**PROMPT**
Every line from the start of the entries up to and including the one bearing "sc.camera = cam" must be printed verbatim, without the pictures.

**Dataset entries**
** START **

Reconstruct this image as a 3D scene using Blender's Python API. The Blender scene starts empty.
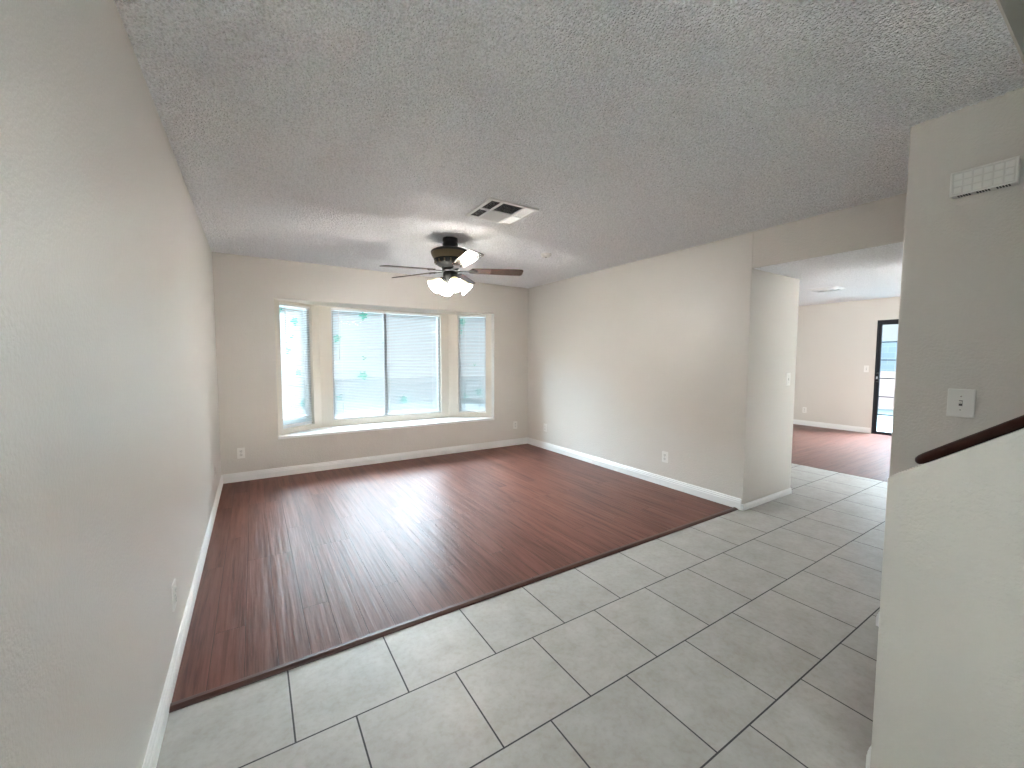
import bpy, math, random
from mathutils import Vector, Matrix
R_ = math.radians
sc = bpy.context.scene
col = sc.collection

# ------------------------------------------------------------------ camera
def look_matrix(loc, yaw, pitch, roll):
    sy, cy, sp, cp = math.sin(yaw), math.cos(yaw), math.sin(pitch), math.cos(pitch)
    f = Vector((sy*cp, cy*cp, -sp)); r = Vector((cy, -sy, 0)); u = r.cross(f)
    c, s = math.cos(roll), math.sin(roll)
    r2 = c*r + s*u; u2 = c*u - s*r
    return Matrix(((r2.x, u2.x, -f.x, loc[0]), (r2.y, u2.y, -f.y, loc[1]),
                   (r2.z, u2.z, -f.z, loc[2]), (0, 0, 0, 1)))
cd = bpy.data.cameras.new('camera'); cam = bpy.data.objects.new('camera', cd); col.objects.link(cam)
cd.sensor_width = 36.0; cd.lens = 36.0*407.25/1024; cd.clip_start = 0.05
cam.matrix_world = look_matrix((0.3252, 0, 1.3475), 0.5655, 0.0621, 0.0028)
sc.camera = cam

# ------------------------------------------------------------------ world, exposure, daylight, added fill lamps
sc.view_settings.view_transform = 'Standard'; sc.view_settings.look = 'None'
sc.view_settings.gamma = 1.0; sc.view_settings.use_curve_mapping = False
sc.view_settings.exposure = 0.30
sc.cycles.use_denoising = True
sc.cycles.max_bounces = 14; sc.cycles.diffuse_bounces = 8; sc.cycles.glossy_bounces = 4
sc.cycles.transmission_bounces = 8; sc.cycles.transparent_max_bounces = 16
sc.cycles.sample_clamp_indirect = 60.0
sc.cycles.caustics_reflective = False; sc.cycles.caustics_refractive = False
w = bpy.data.worlds.new('sky'); sc.world = w; w.use_nodes = True
wn = w.node_tree.nodes; wl = w.node_tree.links
bg = wn['Background']
tc = wn.new('ShaderNodeTexCoord'); sx = wn.new('ShaderNodeSeparateXYZ'); mr = wn.new('ShaderNodeMapRange')
cr = wn.new('ShaderNodeValToRGB')
wl.new(tc.outputs['Generated'], sx.inputs[0]); wl.new(sx.outputs['Z'], mr.inputs['Value'])
mr.inputs['From Min'].default_value = -0.1; mr.inputs['From Max'].default_value = 0.9
wl.new(mr.outputs[0], cr.inputs[0]); wl.new(cr.outputs[0], bg.inputs['Color'])
cr.color_ramp.elements[0].color = (0.90, 0.96, 1.0, 1); cr.color_ramp.elements[1].color = (0.62, 0.80, 1.0, 1)
bg.inputs['Strength'].default_value = 0.92

def area(name, loc, target, sx_, sy_, power, color, spread=180):
    l = bpy.data.lights.new(name, 'AREA'); l.shape = 'RECTANGLE'; l.size = sx_; l.size_y = sy_
    l.energy = power; l.color = color; l.spread = R_(spread)
    o = bpy.data.objects.new(name, l); col.objects.link(o); o.location = loc
    d = Vector(target)-Vector(loc); o.rotation_euler = d.to_track_quat('-Z', 'Y').to_euler()
    return o
area('bay_daylight', (1.0, 10.0, 4.35), (1.95, 5.6, 1.25), 9.0, 2.2, 4500, (0.76, 0.88, 1.0))
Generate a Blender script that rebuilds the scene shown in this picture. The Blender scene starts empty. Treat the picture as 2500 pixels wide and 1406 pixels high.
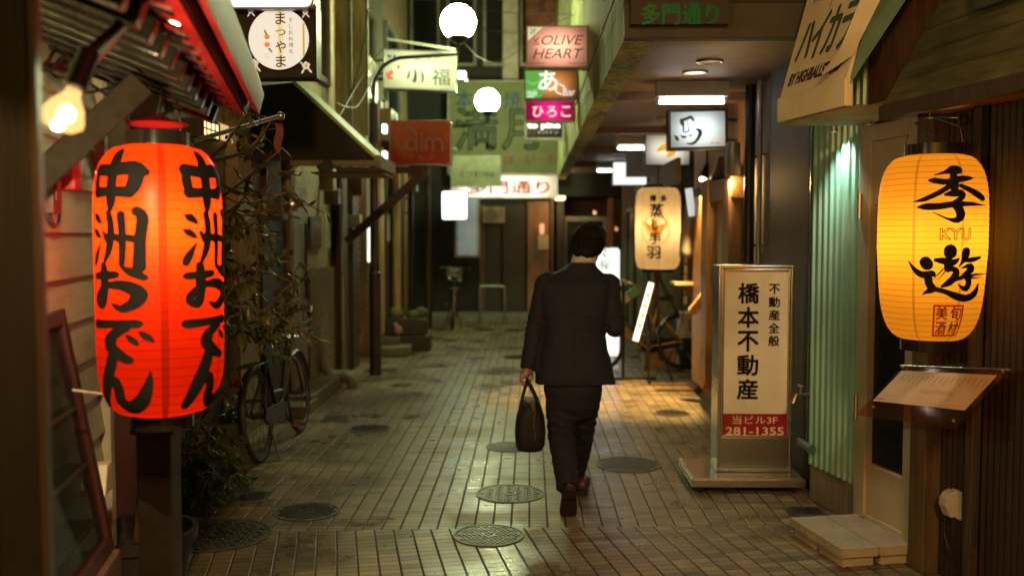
import bpy, bmesh, math, random
from mathutils import Vector, Matrix
rnd = random.Random(7)
D = bpy.data; SC = bpy.context.scene; COL = SC.collection
R = math.radians
# ---------------------------------------------------------------- camera
F = 2350.0; CAMH = 1.63
PITCH = math.atan(128 / F); YAW = math.atan(43 / F)
cam = D.cameras.new('camera'); co = D.objects.new('camera', cam); COL.objects.link(co)
co.location = (0, 0, CAMH); co.rotation_euler = (math.pi / 2 - PITCH, 0, YAW)
cam.sensor_width = 36; cam.lens = F / 2500 * 36; cam.clip_end = 200; cam.clip_start = .05
cam.dof.use_dof = True; cam.dof.focus_distance = 4.8; cam.dof.aperture_fstop = 1.4; cam.dof.aperture_blades = 9
SC.camera = co
# ---------------------------------------------------------------- night sky, moonlight, exposure
w = D.worlds.new('World'); SC.world = w; w.use_nodes = True
nt = w.node_tree; bg = nt.nodes['Background']
sky = nt.nodes.new('ShaderNodeTexSky'); sky.sky_type = 'NISHITA'; sky.sun_disc = False
sky.sun_elevation = R(2); sky.sun_rotation = R(200)
tint = nt.nodes.new('ShaderNodeMix'); tint.data_type = 'RGBA'; tint.blend_type = 'MULTIPLY'; tint.inputs[0].default_value = 1
tint.inputs[7].default_value = (.86, .92, .46, 1)
nt.links.new(sky.outputs[0], tint.inputs[6]); nt.links.new(tint.outputs[2], bg.inputs[0])
bg.inputs[1].default_value = 0.08
sun = D.lights.new('moon', 'SUN'); sun.energy = 0.008; sun.angle = R(3); sun.color = (1, .93, .8)
so = D.objects.new('moon', sun); COL.objects.link(so); so.rotation_euler = (R(50), 0, R(20))
vs = SC.view_settings; vs.view_transform = 'Standard'; vs.look = 'None'; vs.exposure = 0; vs.gamma = 1
SC.cycles.use_denoising = True
SC.cycles.sample_clamp_indirect = 3.0; SC.cycles.max_bounces = 8; SC.cycles.transparent_max_bounces = 24
SC.cycles.caustics_reflective = False; SC.cycles.caustics_refractive = False
# ---------------------------------------------------------------- measuring: photograph pixel -> direction
CM = co.rotation_euler.to_matrix(); CP = Vector((0, 0, CAMH))
def ray(px, py): return CM @ Vector(((px - 1250) / F, (703 - py) / F, -1))
def at(px, py, Y):
    d = ray(px, py); return CP + d * (Y / d.y)
def ground(px, py, z=0):
    d = ray(px, py); return CP + d * ((z - CAMH) / d.z)
ZUP = Vector((0, 0, 1))
class Fr:
    """a wall-like frame: x along the wall, y up, z out of it"""
    def __init__(s, O, Rv, U=None):
        s.O = Vector(O); s.R = Vector(Rv).normalized(); s.U = Vector(U).normalized() if U is not None else ZUP.copy(); s.N = s.R.cross(s.U)
    def p(s, x, y, z=0): return s.O + s.R * x + s.U * y + s.N * z
    def px(s, px, py, n=0):
        d = ray(px, py); O = s.O + s.N * n; t = (O - CP).dot(s.N) / d.dot(s.N); q = CP + d * t - s.O
        return q.dot(s.R), q.dot(s.U)
    def sub(s, x, y, z=0): return Fr(s.p(x, y, z), s.R, s.U)
def face_cam(P, turn=0):  # a frame facing back down the alley
    return Fr(P, (math.cos(turn), math.sin(turn), 0))
A2 = R(11.54)
NSD = Vector((-math.sin(A2), math.cos(A2), 0))
# ---------------------------------------------------------------- materials
MATS = {}
def nodes(name):
    m = D.materials.new(name); m.use_nodes = True
    return m, m.node_tree, m.node_tree.nodes['Principled BSDF']
def N(nt, t, **k):
    n = nt.nodes.new(t)
    for a, b in k.items(): setattr(n, a, b)
    return n
def pm(name, c, r=.6, m=0, var=.2, sc=6, bump=.15, bsc=60, dirt=.3, stretch=None, coat=0, spec=.5):
    if name in MATS: return MATS[name]
    mt, nt, b = nodes(name); L = nt.links.new
    tc = N(nt, 'ShaderNodeTexCoord'); src = tc.outputs['Object']
    if stretch:
        mp = N(nt, 'ShaderNodeMapping'); mp.inputs['Scale'].default_value = stretch; L(src, mp.inputs[0]); src = mp.outputs[0]
    n1 = N(nt, 'ShaderNodeTexNoise'); n1.inputs['Scale'].default_value = sc; n1.inputs['Detail'].default_value = 6; L(src, n1.inputs['Vector'])
    n2 = N(nt, 'ShaderNodeTexNoise'); n2.inputs['Scale'].default_value = 1.3; n2.inputs['Detail'].default_value = 8; L(tc.outputs['Object'], n2.inputs['Vector'])
    rp = N(nt, 'ShaderNodeMapRange'); rp.inputs[1].default_value = .3; rp.inputs[2].default_value = .7; rp.inputs[3].default_value = 1 - var; rp.inputs[4].default_value = 1 + var; L(n1.outputs[0], rp.inputs[0])
    rd = N(nt, 'ShaderNodeMapRange'); rd.inputs[1].default_value = .35; rd.inputs[2].default_value = .65; rd.inputs[3].default_value = 1 - dirt; rd.inputs[4].default_value = 1; L(n2.outputs[0], rd.inputs[0])
    mu = N(nt, 'ShaderNodeMath', operation='MULTIPLY'); L(rp.outputs[0], mu.inputs[0]); L(rd.outputs[0], mu.inputs[1])
    vm = N(nt, 'ShaderNodeVectorMath', operation='SCALE'); vm.inputs[0].default_value = c[:3]; L(mu.outputs[0], vm.inputs['Scale'])
    L(vm.outputs[0], b.inputs['Base Color'])
    rr = N(nt, 'ShaderNodeMapRange'); rr.inputs[3].default_value = max(.03, r - .12); rr.inputs[4].default_value = min(1, r + .12); L(n2.outputs[0], rr.inputs[0]); L(rr.outputs[0], b.inputs['Roughness'])
    b.inputs['Metallic'].default_value = m; b.inputs['Coat Weight'].default_value = coat; b.inputs['Specular IOR Level'].default_value = spec
    if bump:
        n3 = N(nt, 'ShaderNodeTexNoise'); n3.inputs['Scale'].default_value = bsc; n3.inputs['Detail'].default_value = 4; L(src, n3.inputs['Vector'])
        bp = N(nt, 'ShaderNodeBump'); bp.inputs['Strength'].default_value = bump; bp.inputs['Distance'].default_value = .01; L(n3.outputs[0], bp.inputs['Height']); L(bp.outputs[0], b.inputs['Normal'])
    MATS[name] = mt; return mt
def wood(name, c, r=.55, axis='Z', spec=.5):
    st = {'Z': (14, 14, 1.2), 'X': (1.2, 14, 14), 'Y': (14, 1.2, 14)}[axis]
    return pm(name, c, r, var=.35, sc=3, bump=.25, bsc=5, stretch=st, spec=spec)
def em(name, c, s, base=(.6, .6, .6)):
    if name in MATS: return MATS[name]
    mt, nt, b = nodes(name); b.inputs['Base Color'].default_value = (*base, 1); b.inputs['Roughness'].default_value = .25
    b.inputs['Emission Color'].default_value = (*c, 1); b.inputs['Emission Strength'].default_value = s
    MATS[name] = mt; return mt
def paper(name, c, transp=.06, refl=.25):
    """paper or acrylic lit from behind by the lamp inside it"""
    if name in MATS: return MATS[name]
    mt, nt, b = nodes(name); L = nt.links.new
    out = nt.nodes['Material Output']; nt.nodes.remove(b)
    tl = N(nt, 'ShaderNodeBsdfTranslucent'); df = N(nt, 'ShaderNodeBsdfPrincipled'); tr = N(nt, 'ShaderNodeBsdfTransparent')
    tc = N(nt, 'ShaderNodeTexCoord'); no = N(nt, 'ShaderNodeTexNoise'); no.inputs['Scale'].default_value = 9; no.inputs['Detail'].default_value = 5; L(tc.outputs['Object'], no.inputs['Vector'])
    mr = N(nt, 'ShaderNodeMapRange'); mr.inputs[3].default_value = .88; mr.inputs[4].default_value = 1.1; L(no.outputs[0], mr.inputs[0])
    vm = N(nt, 'ShaderNodeVectorMath', operation='SCALE'); vm.inputs[0].default_value = c; L(mr.outputs[0], vm.inputs['Scale']); L(vm.outputs[0], tl.inputs[0])
    df.inputs['Base Color'].default_value = (*[x * .8 for x in c], 1); df.inputs['Roughness'].default_value = .35
    tr.inputs[0].default_value = (*c, 1)
    m1 = N(nt, 'ShaderNodeMixShader'); m1.inputs[0].default_value = refl; L(tl.outputs[0], m1.inputs[1]); L(df.outputs[0], m1.inputs[2])
    m2 = N(nt, 'ShaderNodeMixShader'); m2.inputs[0].default_value = transp; L(m1.outputs[0], m2.inputs[1]); L(tr.outputs[0], m2.inputs[2])
    L(m2.outputs[0], out.inputs[0]); MATS[name] = mt; return mt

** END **

**TASK RESULT**
Reconstruct this image as a 3D scene using Blender's Python API. The Blender scene starts empty.
import bpy, math, random
from mathutils import Vector, Matrix
R_ = math.radians
sc = bpy.context.scene
col = sc.collection

# ------------------------------------------------------------------ camera
def look_matrix(loc, yaw, pitch, roll):
    sy, cy, sp, cp = math.sin(yaw), math.cos(yaw), math.sin(pitch), math.cos(pitch)
    f = Vector((sy*cp, cy*cp, -sp)); r = Vector((cy, -sy, 0)); u = r.cross(f)
    c, s = math.cos(roll), math.sin(roll)
    r2 = c*r + s*u; u2 = c*u - s*r
    return Matrix(((r2.x, u2.x, -f.x, loc[0]), (r2.y, u2.y, -f.y, loc[1]),
                   (r2.z, u2.z, -f.z, loc[2]), (0, 0, 0, 1)))
cd = bpy.data.cameras.new('camera'); cam = bpy.data.objects.new('camera', cd); col.objects.link(cam)
cd.sensor_width = 36.0; cd.lens = 36.0*407.25/1024; cd.clip_start = 0.05
cam.matrix_world = look_matrix((0.3252, 0, 1.3475), 0.5655, 0.0621, 0.0028)
sc.camera = cam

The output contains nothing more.